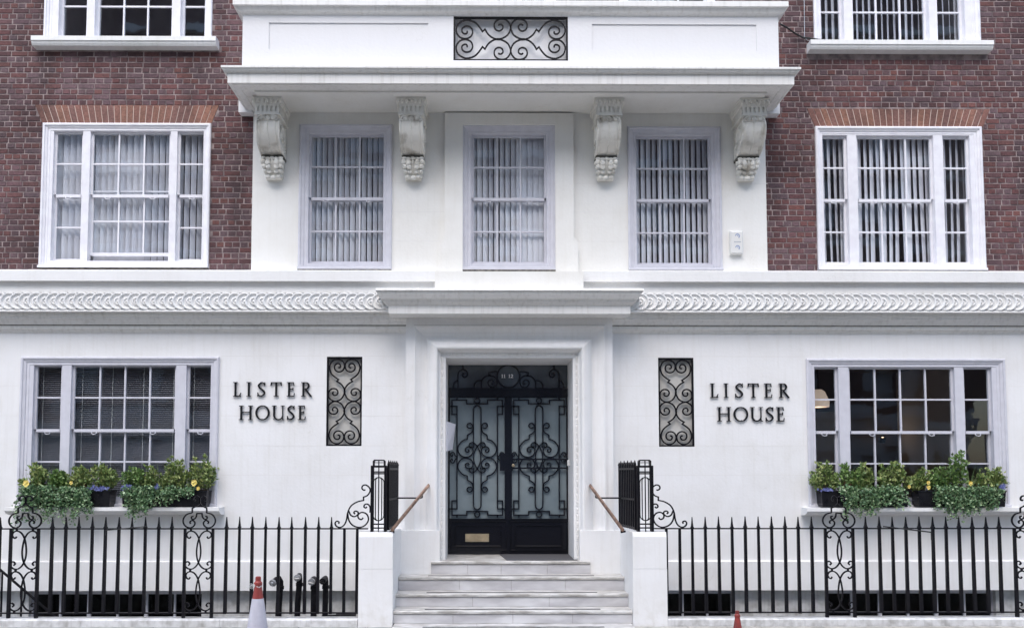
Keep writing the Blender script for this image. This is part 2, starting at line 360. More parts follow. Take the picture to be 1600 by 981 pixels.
# ---- 2-D line helpers
def cr(pts, n=6):
    P = [pts[0]] + list(pts) + [pts[-1]]; out = []
    for i in range(1, len(P) - 2):
        a, b, c, d = P[i - 1], P[i], P[i + 1], P[i + 2]
        for k in range(n):
            t = k / n
            out.append(tuple(.5 * (2 * b[j] + (c[j] - a[j]) * t + (2 * a[j] - 5 * b[j] + 4 * c[j] - d[j]) * t * t + (-a[j] + 3 * b[j] - 3 * c[j] + d[j]) * t ** 3) for j in (0, 1)))
    out.append(tuple(pts[-1])); return out
def sp(cx, cy, r0, r1, a0, a1, n=None):
    """spiral; angles in degrees, y down like the photograph: 0 right, 90 down"""
    n = n or max(6, int(abs(a1 - a0) / 22)); out = []
    for i in range(n + 1):
        t = i / n; r = r0 * (r1 / r0) ** t; a = R(a0 + (a1 - a0) * t); out.append((cx + r * math.cos(a), cy + r * math.sin(a)))
    return out
def ring(cx, cy, r, n=20): return [(cx + r * math.cos(2 * math.pi * i / n), cy + r * math.sin(2 * math.pi * i / n)) for i in range(n)]
# ================================================================== SETTING: ground
BY = 0.08          # brick wall plane
TOPZ = 9.6
XL, XR = -8.2, 8.2
m = MB(); m.box(-60, 60, -60, -4.2, -.5, -.12); tag(m.build('road', M['asphalt']), kind='structure')
pv = tag(MB().box(-60, 60, -4.2, -1.125, -.5, -.012).build('pavement', M['mortar']), kind='structure')
y = -1.13; row = 0
slabmesh = {}
while y > -4.1:
    d = .50 if row else .34; x = -8.3 + (row % 2) * .42
    while x < 8.3:
        wd = random.choice((.78, .9, .68)); a, b = x, min(x + wd, 8.35); key = (round(b - a, 3), d)
        cx, cy = (a + b) / 2, y - d / 2
        if not (abs(cx) < 1.75 + wd / 2 and y > -1.4 and False):
            if key not in slabmesh:
                q = MB(); hw, hd, c = (b - a) / 2 - .004, d / 2 - .004, .006
                q.add([(-hw, -hd, -.03), (hw, -hd, -.03), (hw, hd, -.03), (-hw, hd, -.03), (-hw, -hd, -c), (hw, -hd, -c), (hw, hd, -c), (-hw, hd, -c), (-hw + c, -hd + c, 0), (hw - c, -hd + c, 0), (hw - c, hd - c, 0), (-hw + c, hd - c, 0)],
                      [(0, 1, 5, 4), (1, 2, 6, 5), (2, 3, 7, 6), (3, 0, 4, 7), (4, 5, 9, 8), (5, 6, 10, 9), (6, 7, 11, 10), (7, 4, 8, 11), (8, 9, 10, 11)])
                me = bpy.data.meshes.new('paving_slab'); me.from_pydata(q.v, [], q.f); me.materials.append(M['paving']); slabmesh[key] = me
            link('paving_slab', slabmesh[key], (cx, cy, random.uniform(-.003, .002)), pv)
        x = b
    y -= d; row += 1
m = MB()
for k in range(14): m.cbox(-8.4 + k * 1.2, -8.4 + (k + 1) * 1.2 - .008, -4.35, -4.2, -.12, -.002, .006)
tag(m.build('kerb', M['paving']), kind='structure')
AREAZ = -1.9
tag(MB().box(XL, XR, -.93, .1, AREAZ - .2, AREAZ).build('lightwell_floor', M['areafloor']), kind='structure')
m = MB(); m.box(XL, XR, -.95, -.925, AREAZ - .2, -.02); tag(m.build('lightwell_retaining_wall', M['kerbw']), kind='structure')
# ================================================================== BUILDING
house = thing('town_house', 'brick town house with white stucco ground floor, balcony over the entrance and black double doors', 'building', (0, .3, 0))
ZB_T = Z(421, -.30)            # top of band course
ZSTUC_T = Z(131.5, -.82)                 # underside of balcony
BXS = (X(1200, 300, 0) - X(397, 300, 0)) / 2                    # half width of the first floor stucco
# ---- window rectangles (photograph pixels at their own planes)
def rect(px0, px1, py0, py1, y): # left, right, top, bottom
    mid = (py0 + py1) / 2
    return (X(px0, mid, y), X(px1, mid, y), Z(py1, y), Z(py0, y))
gw_y = -.005
GW = {'L': rect(30, 341, 558, 791, gw_y), 'R': rect(1261.5, 1573, 560, 792, gw_y)}
bw_y = BY - .012
BW = {'L': rect(64.5, 328, 195, 420, bw_y), 'R': rect(1275.5, 1536.5, 197, 422, bw_y)}
TW = {'L': rect(72, 333, -160, 67, bw_y), 'R': rect(1269.5, 1528, -158, 69, bw_y)}
SW = {'L': rect(467, 612.5, 196, 422, -.005), 'C': rect(722, 868.5, 196, 422.5, -.005), 'R': rect(981, 1127, 198, 423, -.005)}
UPW = {'L': (-2.75, -1.15, 7.45, TOPZ - .3), 'C': (-.65, .63, 7.45, TOPZ - .3), 'R': (1.50, 2.80, 7.45, TOPZ - .3)}
DOOR_Y = .67
OPX = 1.005 - .14
DX0, DX1 = X(698.5, 700, DOOR_Y), X(889.5, 700, DOOR_Y)
DZ1, DZ0 = Z(567, DOOR_Y), .652
AX0, AX1 = X(646, 600, -.15), X(946, 600, -.15)      # outer edge of doorcase moulding
AZ1 = Z(508.5, -.15)
INS = .415                                            # how far the moulding steps in to the opening
OX0, OX1, OZ1 = AX0 + INS, AX1 - INS, AZ1 - INS
# grilles in the ground floor wall
GR = {'L': rect(510, 565.5, 557.5, 696.5, 0), 'R': rect(1029, 1084.5, 558.5, 697.5, 0)}
# ---- ground floor wall
PL_T, PL_B = Z(877, -.02), Z(922, -.03)
holes = [(GW['L'][0] + .012, GW['L'][1] - .012, GW['L'][2], GW['L'][3] - .012), (GW['R'][0] + .012, GW['R'][1] - .012, GW['R'][2], GW['R'][3] - .012),
         (OX0 - .03, OX1 + .03, -.5, OZ1 + .03), GR['L'], GR['R']]
gwall = MB(); gwall.wall(XL, XR, PL_B - .001, ZB_T - .05, 0, holes, .22)
gw = gwall.build('stucco_wall', M['stucco'], house)
# recessed backs of the wall grilles and joints between stucco blocks (real grooves)
for k in 'LR':
    a, b, c, d = GR[k]; MB().box(a - .03, b + .03, .06, .12, c - .03, d + .03).build('grille_back', M['recess'], house)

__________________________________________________

Task directions
Without including any pictures, reproduce the listing exactly.

Exercise result
Keep writing the Blender script for this image. This is part 2, starting at line 360. More parts follow. Take the picture to be 1600 by 981 pixels.
# ---- 2-D line helpers
def cr(pts, n=6):
    P = [pts[0]] + list(pts) + [pts[-1]]; out = []
    for i in range(1, len(P) - 2):
        a, b, c, d = P[i - 1], P[i], P[i + 1], P[i + 2]
        for k in range(n):
            t = k / n
            out.append(tuple(.5 * (2 * b[j] + (c[j] - a[j]) * t + (2 * a[j] - 5 * b[j] + 4 * c[j] - d[j]) * t * t + (-a[j] + 3 * b[j] - 3 * c[j] + d[j]) * t ** 3) for j in (0, 1)))
    out.append(tuple(pts[-1])); return out
def sp(cx, cy, r0, r1, a0, a1, n=None):
    """spiral; angles in degrees, y down like the photograph: 0 right, 90 down"""
    n = n or max(6, int(abs(a1 - a0) / 22)); out = []
    for i in range(n + 1):
        t = i / n; r = r0 * (r1 / r0) ** t; a = R(a0 + (a1 - a0) * t); out.append((cx + r * math.cos(a), cy + r * math.sin(a)))
    return out
def ring(cx, cy, r, n=20): return [(cx + r * math.cos(2 * math.pi * i / n), cy + r * math.sin(2 * math.pi * i / n)) for i in range(n)]
# ================================================================== SETTING: ground
BY = 0.08          # brick wall plane
TOPZ = 9.6
XL, XR = -8.2, 8.2
m = MB(); m.box(-60, 60, -60, -4.2, -.5, -.12); tag(m.build('road', M['asphalt']), kind='structure')
pv = tag(MB().box(-60, 60, -4.2, -1.125, -.5, -.012).build('pavement', M['mortar']), kind='structure')
y = -1.13; row = 0
slabmesh = {}
while y > -4.1:
    d = .50 if row else .34; x = -8.3 + (row % 2) * .42
    while x < 8.3:
        wd = random.choice((.78, .9, .68)); a, b = x, min(x + wd, 8.35); key = (round(b - a, 3), d)
        cx, cy = (a + b) / 2, y - d / 2
        if not (abs(cx) < 1.75 + wd / 2 and y > -1.4 and False):
            if key not in slabmesh:
                q = MB(); hw, hd, c = (b - a) / 2 - .004, d / 2 - .004, .006
                q.add([(-hw, -hd, -.03), (hw, -hd, -.03), (hw, hd, -.03), (-hw, hd, -.03), (-hw, -hd, -c), (hw, -hd, -c), (hw, hd, -c), (-hw, hd, -c), (-hw + c, -hd + c, 0), (hw - c, -hd + c, 0), (hw - c, hd - c, 0), (-hw + c, hd - c, 0)],
                      [(0, 1, 5, 4), (1, 2, 6, 5), (2, 3, 7, 6), (3, 0, 4, 7), (4, 5, 9, 8), (5, 6, 10, 9), (6, 7, 11, 10), (7, 4, 8, 11), (8, 9, 10, 11)])
                me = bpy.data.meshes.new('paving_slab'); me.from_pydata(q.v, [], q.f); me.materials.append(M['paving']); slabmesh[key] = me
            link('paving_slab', slabmesh[key], (cx, cy, random.uniform(-.003, .002)), pv)
        x = b
    y -= d; row += 1
m = MB()
for k in range(14): m.cbox(-8.4 + k * 1.2, -8.4 + (k + 1) * 1.2 - .008, -4.35, -4.2, -.12, -.002, .006)
tag(m.build('kerb', M['paving']), kind='structure')
AREAZ = -1.9
tag(MB().box(XL, XR, -.93, .1, AREAZ - .2, AREAZ).build('lightwell_floor', M['areafloor']), kind='structure')
m = MB(); m.box(XL, XR, -.95, -.925, AREAZ - .2, -.02); tag(m.build('lightwell_retaining_wall', M['kerbw']), kind='structure')
# ================================================================== BUILDING
house = thing('town_house', 'brick town house with white stucco ground floor, balcony over the entrance and black double doors', 'building', (0, .3, 0))
ZB_T = Z(421, -.30)            # top of band course
ZSTUC_T = Z(131.5, -.82)                 # underside of balcony
BXS = (X(1200, 300, 0) - X(397, 300, 0)) / 2                    # half width of the first floor stucco
# ---- window rectangles (photograph pixels at their own planes)
def rect(px0, px1, py0, py1, y): # left, right, top, bottom
    mid = (py0 + py1) / 2
    return (X(px0, mid, y), X(px1, mid, y), Z(py1, y), Z(py0, y))
gw_y = -.005
GW = {'L': rect(30, 341, 558, 791, gw_y), 'R': rect(1261.5, 1573, 560, 792, gw_y)}
bw_y = BY - .012
BW = {'L': rect(64.5, 328, 195, 420, bw_y), 'R': rect(1275.5, 1536.5, 197, 422, bw_y)}
TW = {'L': rect(72, 333, -160, 67, bw_y), 'R': rect(1269.5, 1528, -158, 69, bw_y)}
SW = {'L': rect(467, 612.5, 196, 422, -.005), 'C': rect(722, 868.5, 196, 422.5, -.005), 'R': rect(981, 1127, 198, 423, -.005)}
UPW = {'L': (-2.75, -1.15, 7.45, TOPZ - .3), 'C': (-.65, .63, 7.45, TOPZ - .3), 'R': (1.50, 2.80, 7.45, TOPZ - .3)}
DOOR_Y = .67
OPX = 1.005 - .14
DX0, DX1 = X(698.5, 700, DOOR_Y), X(889.5, 700, DOOR_Y)
DZ1, DZ0 = Z(567, DOOR_Y), .652
AX0, AX1 = X(646, 600, -.15), X(946, 600, -.15)      # outer edge of doorcase moulding
AZ1 = Z(508.5, -.15)
INS = .415                                            # how far the moulding steps in to the opening
OX0, OX1, OZ1 = AX0 + INS, AX1 - INS, AZ1 - INS
# grilles in the ground floor wall
GR = {'L': rect(510, 565.5, 557.5, 696.5, 0), 'R': rect(1029, 1084.5, 558.5, 697.5, 0)}
# ---- ground floor wall
PL_T, PL_B = Z(877, -.02), Z(922, -.03)
holes = [(GW['L'][0] + .012, GW['L'][1] - .012, GW['L'][2], GW['L'][3] - .012), (GW['R'][0] + .012, GW['R'][1] - .012, GW['R'][2], GW['R'][3] - .012),
         (OX0 - .03, OX1 + .03, -.5, OZ1 + .03), GR['L'], GR['R']]
gwall = MB(); gwall.wall(XL, XR, PL_B - .001, ZB_T - .05, 0, holes, .22)
gw = gwall.build('stucco_wall', M['stucco'], house)
# recessed backs of the wall grilles and joints between stucco blocks (real grooves)
for k in 'LR':
    a, b, c, d = GR[k]; MB().box(a - .03, b + .03, .06, .12, c - .03, d + .03).build('grille_back', M['recess'], house)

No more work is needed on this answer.